Pas de rabaissements, pas de sucre casser sur son dos, simplement de l’autodérision bien dosée sur son parcours et sur les absurdités du système, mais aussi de la santé mentale. Une partie du public réagissait fortement sur certaines blagues, parce qu’elle se reconnaissait. Ça a fait du bien à plusieurs dans la salle.Ça démontre deux choses. On peut rire de tout, ce n’est qu’une question d’angle. Et beaucoup plus de gens qu’on pense ont eu des troubles alimentaires.

Même si Rafaële Bolduc traine une photo de Pierre Fitzgibbon, les deux humoristes ne prétendent pas faire de l’humour politisé ou « intelligent », et pourtant, par les enjeux abordés, même si parfois c’est collé à leur quotidien, on touche des enjeux sociaux actuels. Mine de rien, tout ça était bien plus politique que certains spectacles se prétendant politisés, mais qui servent les mêmes blagues habituelles, remplaçant juste mononc’ Roger par le nom d’un chef de parti.

Les émotions des deux comiques ne se sont pas limitées à un seul segment – comme le fameux numéro touchant où l’humoriste partage un émotif fait vécu. C’était un jonglage constant entre les blagues, la vulnérabilité et l’assurance, comme l’est la vie. Dans une industrie souvent trop lisse, ça fait du bien aussi ce côté authentique.

Si je faisais une vraie critique, je mentionnerais quelques inégalités, un rodage à fignoler, mais ça fait aussi partie du charme de la proposition. Il y a un petit côté « à la bonne franquette », celui de ne pas faire semblant d’avoir du budget, mais qui permet de créer une complicité avec le public, où la présence du quatrième mur n’est pas toujours claire.

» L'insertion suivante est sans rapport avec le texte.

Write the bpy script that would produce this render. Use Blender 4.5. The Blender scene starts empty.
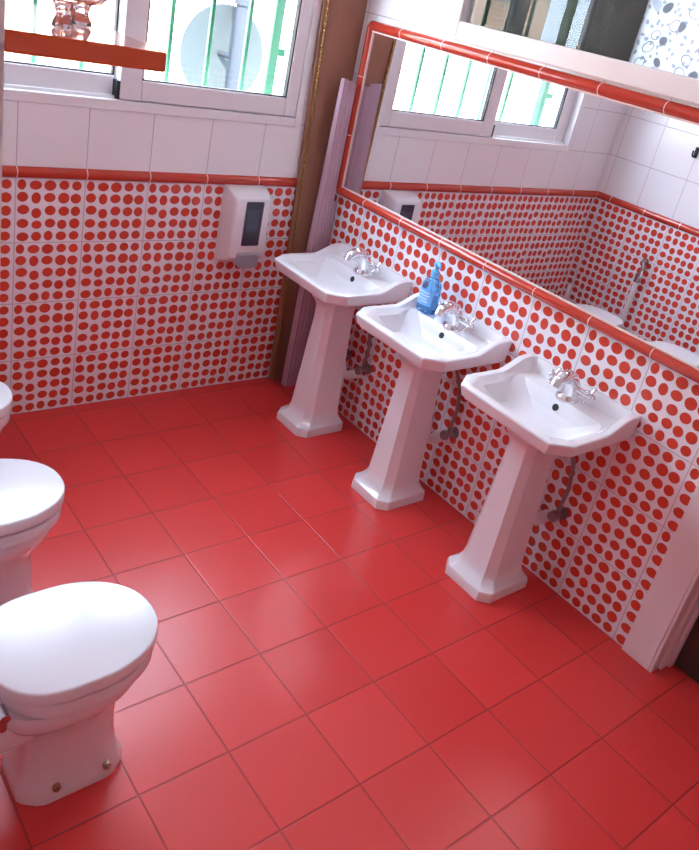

C’est peut-être ça qui ressort du Dr Mobilo Aquafest, au-delà de sa proposition parfois décalée – mais pas toujours, on y retrouve Katherine Levac, Guillaume Wagner et Catherine Éthier au travers des Fuck la culture du viol, Tranna Wintour ou Sexe Illégal – un côté très humain qui est difficile de retrouver dans les gros festivals d’humour.

Le festival se poursuit jusqu’au 10 juin.